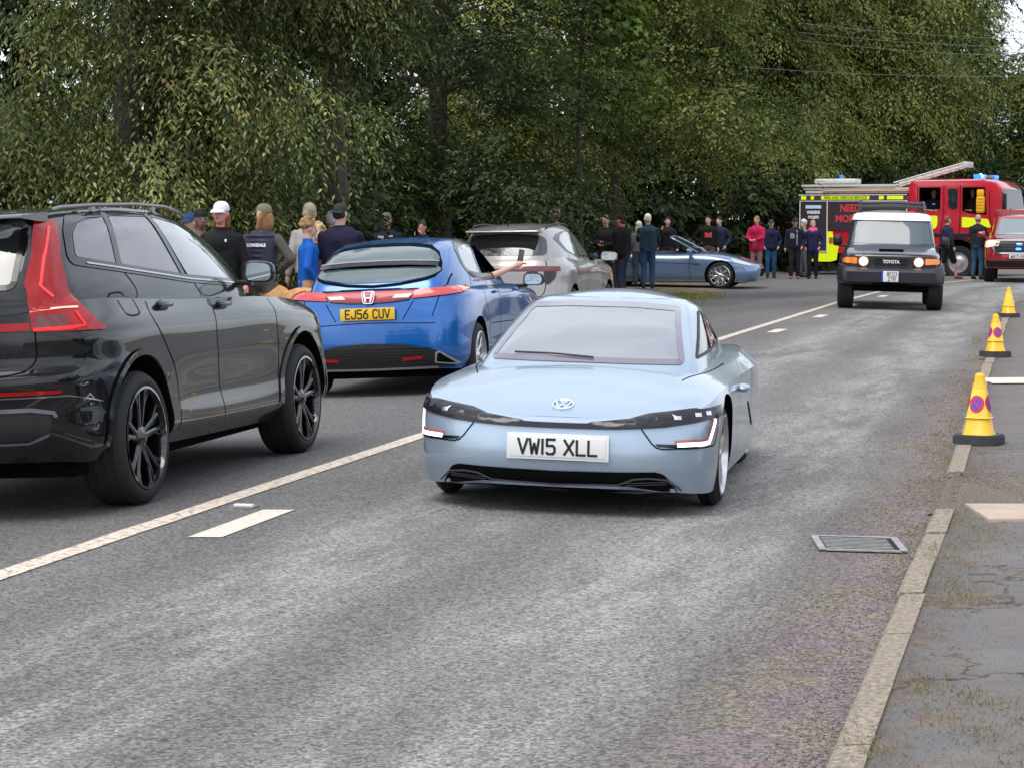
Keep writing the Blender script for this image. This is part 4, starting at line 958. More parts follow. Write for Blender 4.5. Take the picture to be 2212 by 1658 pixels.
RWP = [(0,.56,1.09),(0,.59,1.13),(0,.575,1.20),(0,.52,1.30),(0,.43,1.362),(0,.25,1.388),(0,0,1.395),(0,-.25,1.388),(0,-.43,1.362),(0,-.52,1.30),(0,-.575,1.20),(0,-.59,1.13),(0,-.56,1.09),(0,-.50,1.065),(0,-.25,1.025),(0,0,1.01),(0,.25,1.025),(0,.50,1.065)]
ho.outline('rear_window_border', [(p[1], p[2]) for p in RWP], 'B', WELL, .024, .006)
GLG = pane_mat('green tinted rear pane', (.42,.55,.50), (.16,.24,.22), .35, 1.7, .10)
ho.d3('rear_window', [(0,.575,1.225),(0,.50,1.315),(0,.40,1.345),(0,.2,1.368),(0,-.2,1.368),(0,-.40,1.345),(0,-.50,1.315),(0,-.575,1.225)], 'B', GLG, off=.008, rnd=.05)
ho.d3('lower_rear_window', [(0,.54,1.09),(0,.60,1.13),(0,.58,1.17),(0,.3,1.175),(0,-.3,1.175),(0,-.58,1.17),(0,-.60,1.13),(0,-.54,1.09),(0,-.25,1.045),(0,.25,1.045)], 'B', GLG, off=.008, rnd=.05)
ho.d3('rear_spoiler', [(0,.56,1.180),(0,.3,1.196),(0,0,1.20),(0,-.3,1.196),(0,-.56,1.180)], 'B', GBLK, off=.03, rib=.036)
ho.d3('spoiler_edge', [(0,.56,1.203),(0,.3,1.218),(0,0,1.222),(0,-.3,1.218),(0,-.56,1.203)], 'B', M('spoiler edge', (.35,.30,.38), .2, .4), off=.033, rib=.009)
RP = M('hatch red panel', (.30,.004,.012), .28, coat=.2, emis=(1,.02,.04), es=.04)
ho.d3('light_panel', [(0,.45,.962),(0,-.45,.962),(0,-.385,.893),(0,-.2,.876),(0,0,.870),(0,.2,.876),(0,.385,.893)], 'B', RP, off=.016, res=.03)
ho.d3('panel_border', [(0,.46,.966),(0,-.46,.966)], 'B', WELL, off=.020, rib=.012, res=.03)  # border strips along the red panel, dark above and deep red below
ho.d3('panel_border', [(0,.385,.890),(0,.2,.870),(0,0,.864),(0,-.2,.870),(0,-.385,.890)], 'B', REDD, off=.019, rib=.016, res=.03)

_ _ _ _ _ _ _

Repeat the listing in full and exactly. Leave any pictures out.

Keep writing the Blender script for this image. This is part 4, starting at line 958. More parts follow. Write for Blender 4.5. Take the picture to be 2212 by 1658 pixels.
RWP = [(0,.56,1.09),(0,.59,1.13),(0,.575,1.20),(0,.52,1.30),(0,.43,1.362),(0,.25,1.388),(0,0,1.395),(0,-.25,1.388),(0,-.43,1.362),(0,-.52,1.30),(0,-.575,1.20),(0,-.59,1.13),(0,-.56,1.09),(0,-.50,1.065),(0,-.25,1.025),(0,0,1.01),(0,.25,1.025),(0,.50,1.065)]
ho.outline('rear_window_border', [(p[1], p[2]) for p in RWP], 'B', WELL, .024, .006)
GLG = pane_mat('green tinted rear pane', (.42,.55,.50), (.16,.24,.22), .35, 1.7, .10)
ho.d3('rear_window', [(0,.575,1.225),(0,.50,1.315),(0,.40,1.345),(0,.2,1.368),(0,-.2,1.368),(0,-.40,1.345),(0,-.50,1.315),(0,-.575,1.225)], 'B', GLG, off=.008, rnd=.05)
ho.d3('lower_rear_window', [(0,.54,1.09),(0,.60,1.13),(0,.58,1.17),(0,.3,1.175),(0,-.3,1.175),(0,-.58,1.17),(0,-.60,1.13),(0,-.54,1.09),(0,-.25,1.045),(0,.25,1.045)], 'B', GLG, off=.008, rnd=.05)
ho.d3('rear_spoiler', [(0,.56,1.180),(0,.3,1.196),(0,0,1.20),(0,-.3,1.196),(0,-.56,1.180)], 'B', GBLK, off=.03, rib=.036)
ho.d3('spoiler_edge', [(0,.56,1.203),(0,.3,1.218),(0,0,1.222),(0,-.3,1.218),(0,-.56,1.203)], 'B', M('spoiler edge', (.35,.30,.38), .2, .4), off=.033, rib=.009)
RP = M('hatch red panel', (.30,.004,.012), .28, coat=.2, emis=(1,.02,.04), es=.04)
ho.d3('light_panel', [(0,.45,.962),(0,-.45,.962),(0,-.385,.893),(0,-.2,.876),(0,0,.870),(0,.2,.876),(0,.385,.893)], 'B', RP, off=.016, res=.03)
ho.d3('panel_border', [(0,.46,.966),(0,-.46,.966)], 'B', WELL, off=.020, rib=.012, res=.03)  # border strips along the red panel, dark above and deep red below
ho.d3('panel_border', [(0,.385,.890),(0,.2,.870),(0,0,.864),(0,-.2,.870),(0,-.385,.890)], 'B', REDD, off=.019, rib=.016, res=.03)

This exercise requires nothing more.